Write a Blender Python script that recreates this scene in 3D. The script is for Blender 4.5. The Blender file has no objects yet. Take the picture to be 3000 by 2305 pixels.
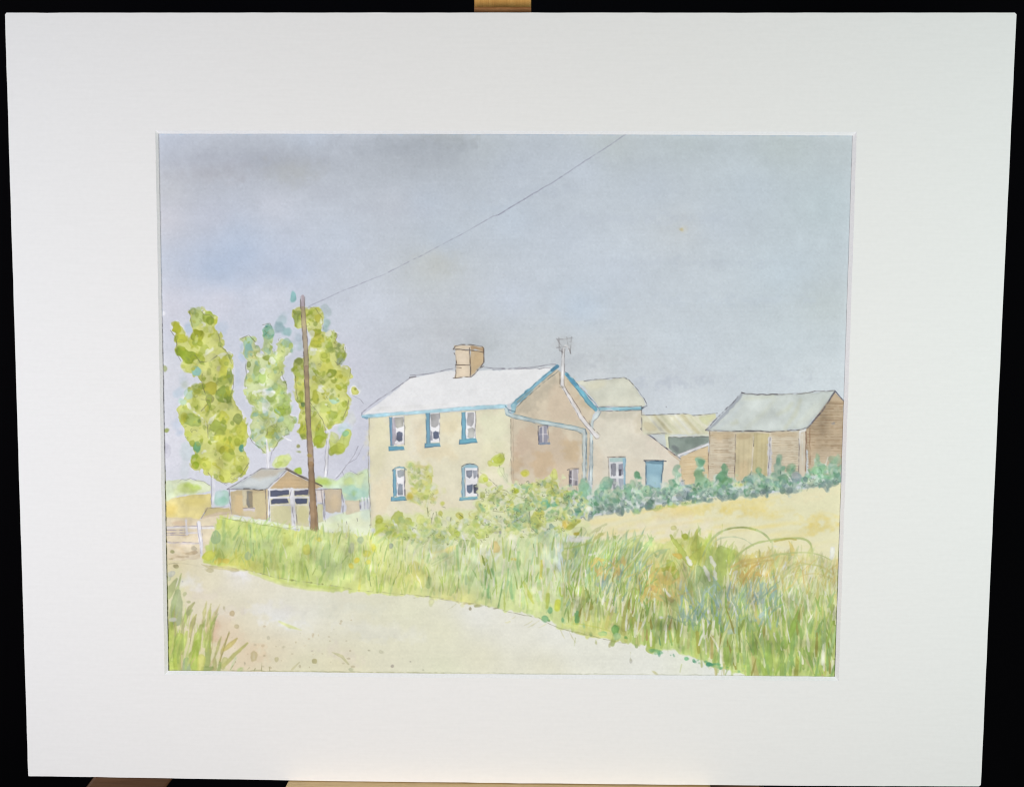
import bpy, math, random
import numpy as np
from mathutils import Matrix, Vector

random.seed(7)
RNG = np.random.default_rng(11)
SC = bpy.context.scene
COL = SC.collection

# ---------------------------------------------------------------- the picture, painted wash by wash
# The watercolour is painted here stroke by stroke into a pigment map of the sheet of paper, which then
# becomes the colour of the flat painted areas on the paper.  Sheet coordinates: 1 unit = 0.17 mm.
X0, Y0, X1, Y1, ST = 440.0, 368.0, 2524.0, 2000.0, 1.75
NX = int((X1 - X0) / ST) + 1
NY = int((Y1 - Y0) / ST) + 1
GX = X0 + ST * np.arange(NX)
GY = Y0 + ST * np.arange(NY)
IMG = np.zeros((NY, NX, 3), np.float32)
IMG[:] = (223, 222, 225)
IDS = np.zeros((NY, NX), np.int16)
NAMES = []
CUR = [0]

def motif(name):
    if name not in NAMES:
        NAMES.append(name)
    CUR[0] = NAMES.index(name)

def vnoise(cellx, celly=None, octaves=1):
    celly = celly or cellx
    out = np.zeros((NY, NX), np.float32)
    amp = 1.0
    for o in range(octaves):
        cx, cy = max(cellx / 2 ** o / ST, 1.01), max(celly / 2 ** o / ST, 1.01)
        g = RNG.standard_normal((int(NY / cy) + 3, int(NX / cx) + 3)).astype(np.float32)
        fy = np.arange(NY) / cy
        fx = np.arange(NX) / cx
        iy, ix = fy.astype(int), fx.astype(int)
        ty, tx = fy - iy, fx - ix
        ty, tx = ty * ty * (3 - 2 * ty), tx * tx * (3 - 2 * tx)
        ty, tx = ty[:, None], tx[None, :]
        a, b = g[iy][:, ix], g[iy][:, ix + 1]
        c, d = g[iy + 1][:, ix], g[iy + 1][:, ix + 1]
        out += amp * ((a * (1 - tx) + b * tx) * (1 - ty) + (c * (1 - tx) + d * tx) * ty)
        amp *= 0.55
    return out / max(out.std(), 1e-6)

N_EDGE = vnoise(16, octaves=2)      # wobble of brush edges
N_SHAPE = vnoise(24, octaves=2)
N_PIG = vnoise(34, octaves=3)       # pigment pooling
N_GRAIN = vnoise(5)                 # paper tooth
N_CLOUD = vnoise(230, 120, octaves=3)
N_STREAK = vnoise(170, 7)           # long level brush marks
N_BREAK = vnoise(9)                 # breaks in pencil lines

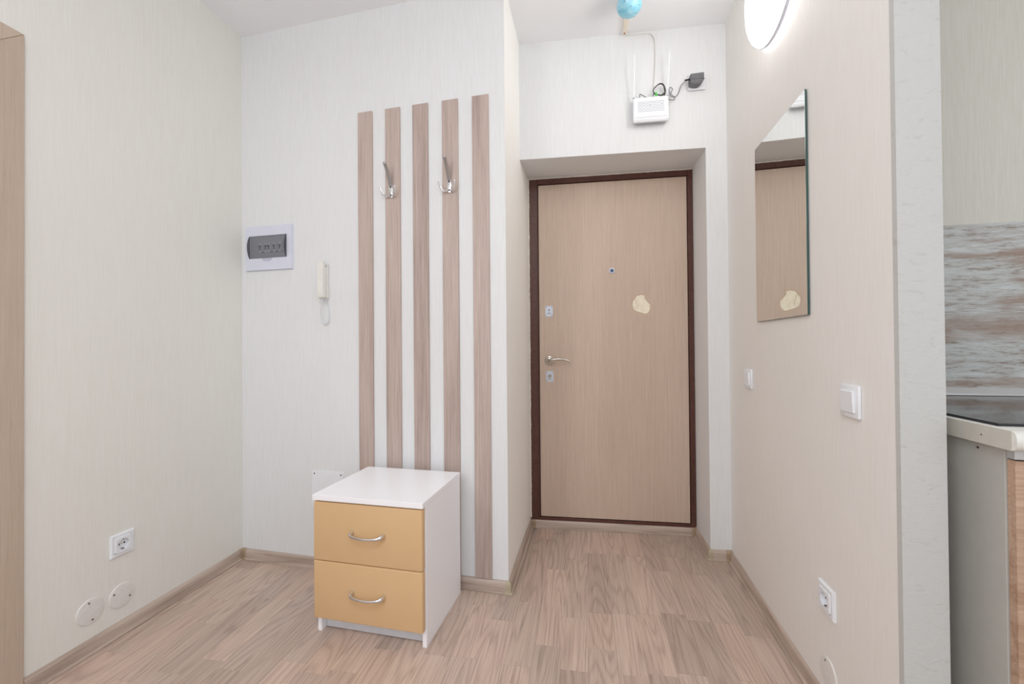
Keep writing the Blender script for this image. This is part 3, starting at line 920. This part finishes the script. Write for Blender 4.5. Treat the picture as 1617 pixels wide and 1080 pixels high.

**Work to complete:**
In the records above, find the lines containing "scene" and copy them.

**Response to this task:**
Write a Blender Python script that recreates this scene in 3D. The script is for Blender 4.5. The Blender file has no objects yet. Take the picture to be 3000 by 2305 pixels.
SC = bpy.context.scene